大胆な作風で人気の高い江戸時代の日本画家、伊藤若冲。その若冲が京都伏見から大阪天満橋まで、淀川下りの風景を延々と描いた版画がこれだ。長さ11・6メートルもの大作で、桜の版木5枚の表裏に図案が彫られた。ただし現存するのは京都国立博物館の1枚だけだ。
「その版木は16年前に若冲の親類の家で見つかりました。一時期は縁側の床に使われていたらしいです」。山下さんから驚きのトリビアが。えっ、肉筆なら数千万円とも言われる若冲なのに? 国内外で10点ほどしか残っていない作品の版木なのに?

乗興舟(部分)


しかもこの版画、中国から伝わった「石摺(いしずり)」という当時の最新技法が使われている。彫り上げた版木にぬれた和紙を張り、へこんだ部分に紙を押し込んで表から墨を塗る。鮮やかな黒を背景に、くっきり白く浮かぶ木々や家屋。まるで写真のネガフィルムのような味わいだ。

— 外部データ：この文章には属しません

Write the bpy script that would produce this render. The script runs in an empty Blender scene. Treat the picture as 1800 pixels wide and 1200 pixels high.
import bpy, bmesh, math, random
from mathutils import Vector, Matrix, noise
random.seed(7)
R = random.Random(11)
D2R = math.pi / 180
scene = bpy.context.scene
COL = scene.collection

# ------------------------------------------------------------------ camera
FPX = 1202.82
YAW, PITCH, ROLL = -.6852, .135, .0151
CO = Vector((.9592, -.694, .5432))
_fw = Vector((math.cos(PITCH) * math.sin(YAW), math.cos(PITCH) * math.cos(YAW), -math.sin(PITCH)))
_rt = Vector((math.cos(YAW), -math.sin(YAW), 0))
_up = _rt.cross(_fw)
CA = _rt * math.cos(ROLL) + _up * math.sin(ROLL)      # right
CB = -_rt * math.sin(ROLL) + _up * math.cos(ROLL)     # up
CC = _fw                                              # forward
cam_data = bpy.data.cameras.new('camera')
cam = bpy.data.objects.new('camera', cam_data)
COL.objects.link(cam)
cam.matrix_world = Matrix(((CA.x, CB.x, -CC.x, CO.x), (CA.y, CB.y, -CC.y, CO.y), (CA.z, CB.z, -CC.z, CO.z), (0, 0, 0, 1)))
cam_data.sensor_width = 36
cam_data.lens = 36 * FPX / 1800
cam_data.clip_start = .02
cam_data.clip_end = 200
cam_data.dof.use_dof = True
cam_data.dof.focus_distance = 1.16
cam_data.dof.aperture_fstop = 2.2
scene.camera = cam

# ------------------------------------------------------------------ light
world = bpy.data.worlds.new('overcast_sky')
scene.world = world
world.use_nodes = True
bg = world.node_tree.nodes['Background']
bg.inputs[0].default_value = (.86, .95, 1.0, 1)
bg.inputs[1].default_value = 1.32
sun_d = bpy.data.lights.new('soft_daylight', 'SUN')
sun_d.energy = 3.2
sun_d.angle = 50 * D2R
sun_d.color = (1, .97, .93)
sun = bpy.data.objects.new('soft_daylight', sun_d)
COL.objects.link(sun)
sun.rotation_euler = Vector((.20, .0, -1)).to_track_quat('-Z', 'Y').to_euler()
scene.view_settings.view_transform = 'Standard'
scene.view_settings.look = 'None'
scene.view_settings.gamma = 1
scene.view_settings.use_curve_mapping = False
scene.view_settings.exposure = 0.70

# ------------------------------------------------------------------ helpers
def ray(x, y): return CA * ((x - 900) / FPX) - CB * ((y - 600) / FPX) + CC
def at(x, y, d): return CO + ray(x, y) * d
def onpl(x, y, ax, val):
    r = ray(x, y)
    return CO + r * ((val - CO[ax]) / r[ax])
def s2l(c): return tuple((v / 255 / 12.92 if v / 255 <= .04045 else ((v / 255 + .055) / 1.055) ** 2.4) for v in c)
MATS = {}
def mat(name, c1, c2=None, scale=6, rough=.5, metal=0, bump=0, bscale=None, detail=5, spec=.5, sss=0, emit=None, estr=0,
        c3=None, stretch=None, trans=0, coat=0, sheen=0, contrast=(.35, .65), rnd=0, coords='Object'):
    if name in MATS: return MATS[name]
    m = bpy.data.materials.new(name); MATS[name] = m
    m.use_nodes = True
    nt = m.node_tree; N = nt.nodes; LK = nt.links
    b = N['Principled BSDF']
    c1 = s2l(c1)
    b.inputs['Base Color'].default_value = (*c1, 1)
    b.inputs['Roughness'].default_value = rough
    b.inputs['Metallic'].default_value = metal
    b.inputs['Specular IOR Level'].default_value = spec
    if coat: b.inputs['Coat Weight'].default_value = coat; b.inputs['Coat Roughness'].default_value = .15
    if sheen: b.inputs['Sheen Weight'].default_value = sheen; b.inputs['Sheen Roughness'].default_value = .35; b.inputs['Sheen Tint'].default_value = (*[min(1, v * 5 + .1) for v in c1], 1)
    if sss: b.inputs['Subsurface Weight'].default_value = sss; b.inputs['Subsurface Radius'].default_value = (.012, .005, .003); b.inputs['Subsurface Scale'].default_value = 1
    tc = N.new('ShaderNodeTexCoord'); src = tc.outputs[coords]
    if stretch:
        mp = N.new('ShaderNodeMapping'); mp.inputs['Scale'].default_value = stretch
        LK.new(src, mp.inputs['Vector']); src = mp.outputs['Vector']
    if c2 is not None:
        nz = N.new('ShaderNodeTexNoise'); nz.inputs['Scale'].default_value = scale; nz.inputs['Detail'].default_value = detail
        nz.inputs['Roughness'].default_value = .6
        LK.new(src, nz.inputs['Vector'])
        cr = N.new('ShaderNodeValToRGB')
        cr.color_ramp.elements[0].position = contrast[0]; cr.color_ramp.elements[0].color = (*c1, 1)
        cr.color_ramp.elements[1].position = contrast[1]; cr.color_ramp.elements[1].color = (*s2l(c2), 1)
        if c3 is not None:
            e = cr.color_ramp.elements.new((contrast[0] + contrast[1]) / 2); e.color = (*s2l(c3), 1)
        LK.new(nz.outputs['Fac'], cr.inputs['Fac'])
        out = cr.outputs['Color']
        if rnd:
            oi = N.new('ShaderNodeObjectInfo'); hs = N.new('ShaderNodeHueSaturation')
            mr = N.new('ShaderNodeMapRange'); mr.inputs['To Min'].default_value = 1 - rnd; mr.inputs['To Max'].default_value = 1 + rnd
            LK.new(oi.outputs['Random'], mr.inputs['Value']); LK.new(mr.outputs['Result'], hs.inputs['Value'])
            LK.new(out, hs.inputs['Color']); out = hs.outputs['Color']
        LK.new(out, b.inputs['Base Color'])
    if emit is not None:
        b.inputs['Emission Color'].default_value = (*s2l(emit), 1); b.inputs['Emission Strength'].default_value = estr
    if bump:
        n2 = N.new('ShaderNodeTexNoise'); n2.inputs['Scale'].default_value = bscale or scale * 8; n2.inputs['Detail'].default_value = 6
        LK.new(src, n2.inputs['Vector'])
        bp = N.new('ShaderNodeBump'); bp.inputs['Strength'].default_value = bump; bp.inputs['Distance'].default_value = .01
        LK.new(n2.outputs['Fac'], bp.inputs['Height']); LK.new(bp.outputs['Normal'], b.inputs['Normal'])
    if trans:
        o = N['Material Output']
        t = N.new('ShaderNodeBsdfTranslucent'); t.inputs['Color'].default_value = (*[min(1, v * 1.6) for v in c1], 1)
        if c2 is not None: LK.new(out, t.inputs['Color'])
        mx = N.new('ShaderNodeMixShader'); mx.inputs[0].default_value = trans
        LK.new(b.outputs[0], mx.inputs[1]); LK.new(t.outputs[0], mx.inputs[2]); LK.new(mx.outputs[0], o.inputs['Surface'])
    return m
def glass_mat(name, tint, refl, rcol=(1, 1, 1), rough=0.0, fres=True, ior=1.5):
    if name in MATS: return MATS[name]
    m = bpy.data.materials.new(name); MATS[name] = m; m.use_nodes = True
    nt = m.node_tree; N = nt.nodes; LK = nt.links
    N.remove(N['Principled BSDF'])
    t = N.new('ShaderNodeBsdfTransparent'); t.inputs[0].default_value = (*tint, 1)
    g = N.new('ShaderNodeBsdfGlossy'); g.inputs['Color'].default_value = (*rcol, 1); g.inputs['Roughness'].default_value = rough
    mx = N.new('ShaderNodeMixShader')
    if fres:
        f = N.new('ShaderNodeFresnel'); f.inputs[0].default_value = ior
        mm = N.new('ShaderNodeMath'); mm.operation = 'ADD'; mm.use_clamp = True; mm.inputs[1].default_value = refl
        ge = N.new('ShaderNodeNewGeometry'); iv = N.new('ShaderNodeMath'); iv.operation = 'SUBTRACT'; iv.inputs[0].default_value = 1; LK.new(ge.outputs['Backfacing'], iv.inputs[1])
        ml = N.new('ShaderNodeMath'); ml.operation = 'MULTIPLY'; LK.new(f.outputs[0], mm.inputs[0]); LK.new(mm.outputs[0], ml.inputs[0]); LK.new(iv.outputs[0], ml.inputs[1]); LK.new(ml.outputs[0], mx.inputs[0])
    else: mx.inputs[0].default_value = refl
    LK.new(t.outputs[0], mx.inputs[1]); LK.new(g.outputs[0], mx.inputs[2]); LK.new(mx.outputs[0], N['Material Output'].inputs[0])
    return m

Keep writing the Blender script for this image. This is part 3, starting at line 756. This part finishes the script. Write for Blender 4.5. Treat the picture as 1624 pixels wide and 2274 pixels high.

そんな大事な版木をなぜ縁側に? 「不正に複製されないよう、版木を処分した作家は多いんです」。山下さんが京都弁で若冲のものまねを披露してくれた。「家を建てはるんですね。桜のいい版木を使いはったらどないです。どうせ捨てようと思うてましたし」
縦30センチ、横1メートル。残り4枚の版木は、今も旧家の縁側で眠っているかも。